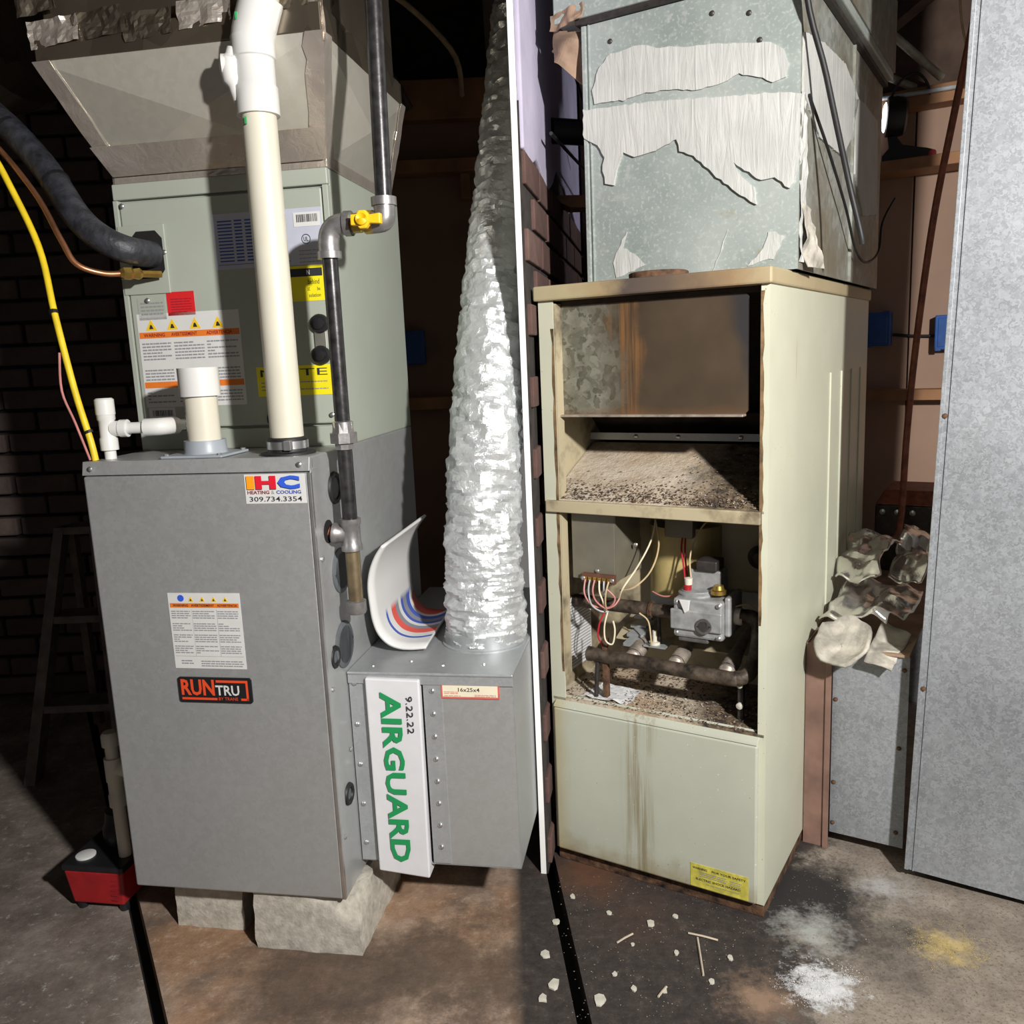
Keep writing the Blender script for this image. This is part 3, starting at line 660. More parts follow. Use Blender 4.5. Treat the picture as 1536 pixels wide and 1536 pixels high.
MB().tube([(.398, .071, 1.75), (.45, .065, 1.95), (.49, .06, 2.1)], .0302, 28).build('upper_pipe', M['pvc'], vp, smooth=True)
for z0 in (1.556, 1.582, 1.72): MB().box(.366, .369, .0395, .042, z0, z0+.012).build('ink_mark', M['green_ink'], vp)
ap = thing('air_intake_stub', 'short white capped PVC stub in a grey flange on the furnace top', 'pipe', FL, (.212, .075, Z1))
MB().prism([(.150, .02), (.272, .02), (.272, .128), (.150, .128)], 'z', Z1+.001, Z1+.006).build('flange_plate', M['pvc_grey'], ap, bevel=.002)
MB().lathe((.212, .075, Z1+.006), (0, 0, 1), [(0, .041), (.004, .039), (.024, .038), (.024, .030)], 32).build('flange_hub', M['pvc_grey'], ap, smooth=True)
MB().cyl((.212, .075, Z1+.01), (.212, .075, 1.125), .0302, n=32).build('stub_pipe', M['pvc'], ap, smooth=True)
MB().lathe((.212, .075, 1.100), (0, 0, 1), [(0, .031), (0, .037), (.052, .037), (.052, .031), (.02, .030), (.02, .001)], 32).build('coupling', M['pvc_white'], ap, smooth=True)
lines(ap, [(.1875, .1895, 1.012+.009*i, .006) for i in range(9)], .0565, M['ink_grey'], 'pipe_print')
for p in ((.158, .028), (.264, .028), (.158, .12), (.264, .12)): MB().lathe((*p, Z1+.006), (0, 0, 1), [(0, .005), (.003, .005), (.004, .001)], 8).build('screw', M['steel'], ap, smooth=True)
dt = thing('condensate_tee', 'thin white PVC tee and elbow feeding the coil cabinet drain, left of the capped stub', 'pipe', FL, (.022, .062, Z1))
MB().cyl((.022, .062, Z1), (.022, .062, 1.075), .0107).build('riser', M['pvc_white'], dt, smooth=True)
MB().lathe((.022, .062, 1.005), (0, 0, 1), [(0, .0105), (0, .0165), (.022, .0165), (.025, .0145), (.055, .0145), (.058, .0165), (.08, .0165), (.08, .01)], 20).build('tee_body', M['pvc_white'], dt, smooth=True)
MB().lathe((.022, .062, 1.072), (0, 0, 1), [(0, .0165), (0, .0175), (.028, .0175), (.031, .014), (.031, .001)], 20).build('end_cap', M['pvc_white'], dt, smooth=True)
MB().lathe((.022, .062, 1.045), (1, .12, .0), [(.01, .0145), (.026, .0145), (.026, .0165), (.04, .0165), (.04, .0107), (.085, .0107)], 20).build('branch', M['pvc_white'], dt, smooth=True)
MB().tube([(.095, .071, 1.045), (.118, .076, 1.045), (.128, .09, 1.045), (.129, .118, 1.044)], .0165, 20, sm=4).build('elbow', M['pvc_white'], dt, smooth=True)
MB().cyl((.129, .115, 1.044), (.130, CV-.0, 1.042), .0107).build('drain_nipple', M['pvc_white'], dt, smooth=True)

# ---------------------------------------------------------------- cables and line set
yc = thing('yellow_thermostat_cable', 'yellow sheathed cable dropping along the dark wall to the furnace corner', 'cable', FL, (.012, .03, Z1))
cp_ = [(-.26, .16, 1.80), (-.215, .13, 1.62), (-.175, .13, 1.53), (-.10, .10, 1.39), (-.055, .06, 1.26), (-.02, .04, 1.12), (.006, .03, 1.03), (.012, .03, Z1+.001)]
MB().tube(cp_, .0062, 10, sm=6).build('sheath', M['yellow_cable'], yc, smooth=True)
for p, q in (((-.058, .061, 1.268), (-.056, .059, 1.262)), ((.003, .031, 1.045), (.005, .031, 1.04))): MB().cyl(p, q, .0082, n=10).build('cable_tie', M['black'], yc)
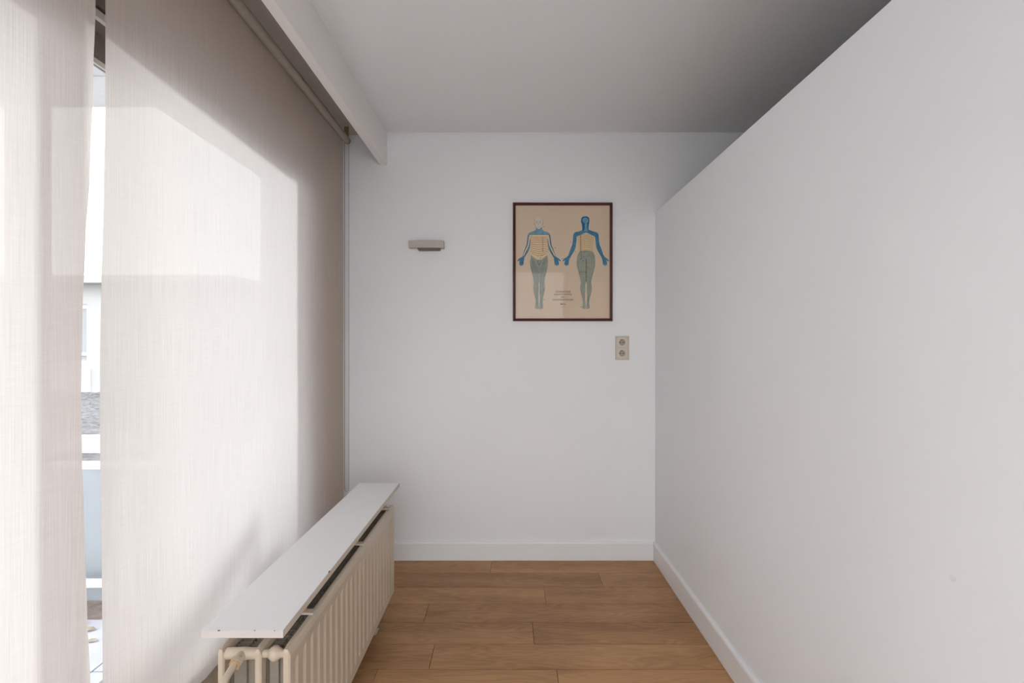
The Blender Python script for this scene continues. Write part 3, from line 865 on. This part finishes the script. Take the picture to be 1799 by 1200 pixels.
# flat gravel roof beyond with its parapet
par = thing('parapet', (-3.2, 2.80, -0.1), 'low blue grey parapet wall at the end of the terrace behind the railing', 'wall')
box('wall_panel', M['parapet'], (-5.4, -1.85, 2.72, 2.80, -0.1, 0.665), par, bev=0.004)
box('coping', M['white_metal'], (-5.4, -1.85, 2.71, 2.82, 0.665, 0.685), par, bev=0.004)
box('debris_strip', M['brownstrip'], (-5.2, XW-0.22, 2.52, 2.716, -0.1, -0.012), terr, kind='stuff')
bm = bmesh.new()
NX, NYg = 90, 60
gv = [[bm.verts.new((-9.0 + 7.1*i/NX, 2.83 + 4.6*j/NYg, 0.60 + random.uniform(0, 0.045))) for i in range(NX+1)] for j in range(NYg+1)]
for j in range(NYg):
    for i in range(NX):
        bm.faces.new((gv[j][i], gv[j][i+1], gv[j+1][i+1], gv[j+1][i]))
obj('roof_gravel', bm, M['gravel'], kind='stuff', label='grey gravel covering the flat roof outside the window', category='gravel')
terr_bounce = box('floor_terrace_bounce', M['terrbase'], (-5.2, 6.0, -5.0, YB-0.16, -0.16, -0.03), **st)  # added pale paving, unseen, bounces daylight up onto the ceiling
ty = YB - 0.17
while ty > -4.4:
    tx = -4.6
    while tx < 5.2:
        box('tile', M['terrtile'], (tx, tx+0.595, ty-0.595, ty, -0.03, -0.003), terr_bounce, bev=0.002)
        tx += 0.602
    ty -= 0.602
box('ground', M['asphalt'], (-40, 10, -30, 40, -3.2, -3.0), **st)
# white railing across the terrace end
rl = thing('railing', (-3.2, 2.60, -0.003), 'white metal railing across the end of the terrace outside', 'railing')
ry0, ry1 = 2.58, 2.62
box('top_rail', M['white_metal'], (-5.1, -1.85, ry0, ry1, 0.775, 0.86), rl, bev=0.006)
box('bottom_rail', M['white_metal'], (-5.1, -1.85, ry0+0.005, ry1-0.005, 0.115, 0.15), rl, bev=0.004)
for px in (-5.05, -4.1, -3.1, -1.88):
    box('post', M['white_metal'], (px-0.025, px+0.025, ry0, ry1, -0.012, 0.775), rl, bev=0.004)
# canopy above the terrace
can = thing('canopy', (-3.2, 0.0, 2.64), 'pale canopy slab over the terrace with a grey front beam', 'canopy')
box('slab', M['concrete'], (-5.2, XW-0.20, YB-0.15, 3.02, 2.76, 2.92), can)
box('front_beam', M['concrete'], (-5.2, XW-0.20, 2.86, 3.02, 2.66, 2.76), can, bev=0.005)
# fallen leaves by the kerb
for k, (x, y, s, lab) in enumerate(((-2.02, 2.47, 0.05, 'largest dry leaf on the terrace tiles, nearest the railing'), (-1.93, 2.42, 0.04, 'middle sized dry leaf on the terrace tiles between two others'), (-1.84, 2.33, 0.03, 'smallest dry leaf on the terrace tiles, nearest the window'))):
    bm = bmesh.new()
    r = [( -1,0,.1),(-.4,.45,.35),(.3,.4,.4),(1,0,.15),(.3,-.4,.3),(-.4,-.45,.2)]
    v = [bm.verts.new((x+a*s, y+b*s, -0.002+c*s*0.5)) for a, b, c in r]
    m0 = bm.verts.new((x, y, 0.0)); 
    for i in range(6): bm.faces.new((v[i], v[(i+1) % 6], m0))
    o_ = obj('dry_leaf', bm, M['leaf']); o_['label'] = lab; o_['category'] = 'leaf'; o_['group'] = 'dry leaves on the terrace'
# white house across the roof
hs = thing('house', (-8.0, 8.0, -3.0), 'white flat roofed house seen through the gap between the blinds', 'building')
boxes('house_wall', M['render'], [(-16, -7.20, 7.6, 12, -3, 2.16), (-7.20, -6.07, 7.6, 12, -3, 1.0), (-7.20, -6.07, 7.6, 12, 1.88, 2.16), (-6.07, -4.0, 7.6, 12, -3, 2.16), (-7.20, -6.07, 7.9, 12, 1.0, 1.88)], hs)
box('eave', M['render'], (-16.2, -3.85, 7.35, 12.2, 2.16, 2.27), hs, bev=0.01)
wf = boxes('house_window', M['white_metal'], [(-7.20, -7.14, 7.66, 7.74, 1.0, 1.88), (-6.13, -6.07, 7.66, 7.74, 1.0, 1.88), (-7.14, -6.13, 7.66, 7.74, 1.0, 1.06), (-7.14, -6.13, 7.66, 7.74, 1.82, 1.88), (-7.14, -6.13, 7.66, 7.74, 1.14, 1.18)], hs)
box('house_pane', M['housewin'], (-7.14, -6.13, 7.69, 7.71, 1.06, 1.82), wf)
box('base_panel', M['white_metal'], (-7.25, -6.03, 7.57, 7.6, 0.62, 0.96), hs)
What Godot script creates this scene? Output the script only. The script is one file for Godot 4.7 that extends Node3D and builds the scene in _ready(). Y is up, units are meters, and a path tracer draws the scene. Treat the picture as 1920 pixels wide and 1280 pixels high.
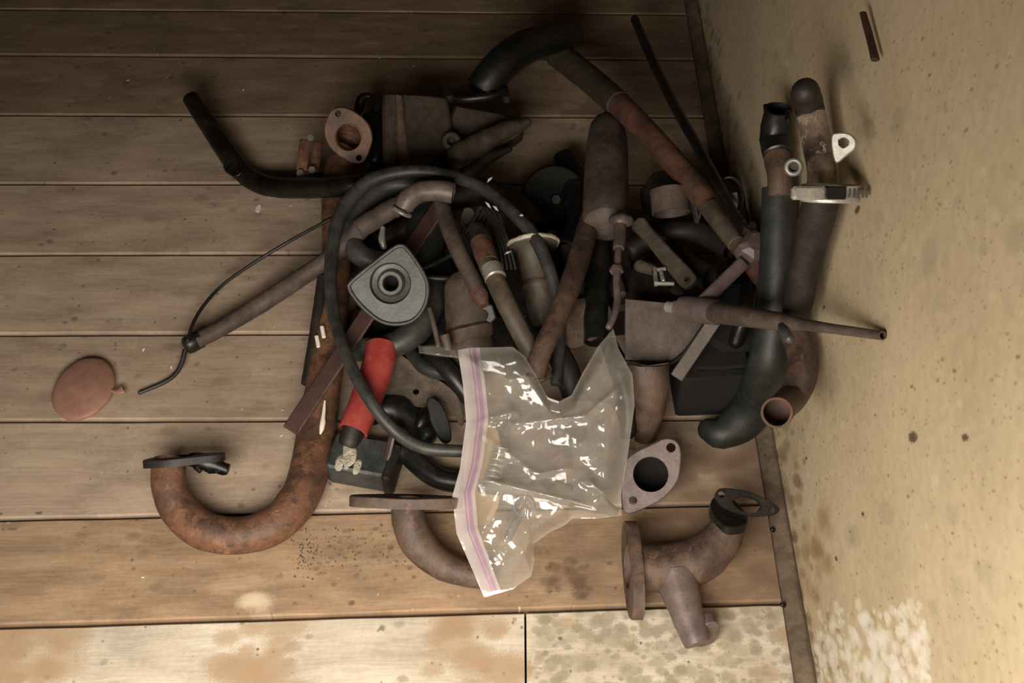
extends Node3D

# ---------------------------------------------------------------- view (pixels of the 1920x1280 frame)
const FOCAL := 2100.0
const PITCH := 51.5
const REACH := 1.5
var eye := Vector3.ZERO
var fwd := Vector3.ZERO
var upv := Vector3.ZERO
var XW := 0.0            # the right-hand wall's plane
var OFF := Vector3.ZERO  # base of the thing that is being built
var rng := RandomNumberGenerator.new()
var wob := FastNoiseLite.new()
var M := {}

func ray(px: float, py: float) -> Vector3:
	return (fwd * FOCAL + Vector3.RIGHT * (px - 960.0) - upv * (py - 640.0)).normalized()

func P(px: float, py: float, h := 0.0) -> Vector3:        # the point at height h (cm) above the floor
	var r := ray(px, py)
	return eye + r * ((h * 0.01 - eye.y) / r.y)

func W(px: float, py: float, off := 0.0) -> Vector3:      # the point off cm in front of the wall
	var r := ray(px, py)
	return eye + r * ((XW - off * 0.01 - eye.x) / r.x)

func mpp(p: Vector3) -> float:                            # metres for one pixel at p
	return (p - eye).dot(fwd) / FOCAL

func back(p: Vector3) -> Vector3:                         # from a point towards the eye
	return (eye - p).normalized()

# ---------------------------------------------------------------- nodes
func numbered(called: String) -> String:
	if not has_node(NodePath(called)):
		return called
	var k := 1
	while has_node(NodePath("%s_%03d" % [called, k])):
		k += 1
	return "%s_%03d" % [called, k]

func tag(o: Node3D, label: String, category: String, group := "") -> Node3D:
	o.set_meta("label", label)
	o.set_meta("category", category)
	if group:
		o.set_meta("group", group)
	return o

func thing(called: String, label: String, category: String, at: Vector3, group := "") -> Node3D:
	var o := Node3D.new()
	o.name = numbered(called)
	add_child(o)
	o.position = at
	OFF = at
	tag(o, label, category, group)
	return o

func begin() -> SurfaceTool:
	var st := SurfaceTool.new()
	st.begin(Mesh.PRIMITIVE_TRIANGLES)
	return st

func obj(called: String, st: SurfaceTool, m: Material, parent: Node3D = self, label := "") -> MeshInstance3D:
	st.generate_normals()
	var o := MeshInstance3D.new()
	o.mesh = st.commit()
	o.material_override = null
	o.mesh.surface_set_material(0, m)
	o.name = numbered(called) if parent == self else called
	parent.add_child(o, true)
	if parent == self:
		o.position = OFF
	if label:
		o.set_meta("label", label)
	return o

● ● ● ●

• TASK STATEMENT: Write out the lines from the one containing "What Godot script" down to the one containing "return eye + r * ((h * 0.01 - eye.y) / r.y)", both included, exactly as they appear. Leave out any pictures.

• COMPLETE OUTPUT:
What Godot script creates this scene? Output the script only. The script is one file for Godot 4.7 that extends Node3D and builds the scene in _ready(). Y is up, units are meters, and a path tracer draws the scene. Treat the picture as 1920 pixels wide and 1280 pixels high.
extends Node3D

# ---------------------------------------------------------------- view (pixels of the 1920x1280 frame)
const FOCAL := 2100.0
const PITCH := 51.5
const REACH := 1.5
var eye := Vector3.ZERO
var fwd := Vector3.ZERO
var upv := Vector3.ZERO
var XW := 0.0            # the right-hand wall's plane
var OFF := Vector3.ZERO  # base of the thing that is being built
var rng := RandomNumberGenerator.new()
var wob := FastNoiseLite.new()
var M := {}

func ray(px: float, py: float) -> Vector3:
	return (fwd * FOCAL + Vector3.RIGHT * (px - 960.0) - upv * (py - 640.0)).normalized()

func P(px: float, py: float, h := 0.0) -> Vector3:        # the point at height h (cm) above the floor
	var r := ray(px, py)
	return eye + r * ((h * 0.01 - eye.y) / r.y)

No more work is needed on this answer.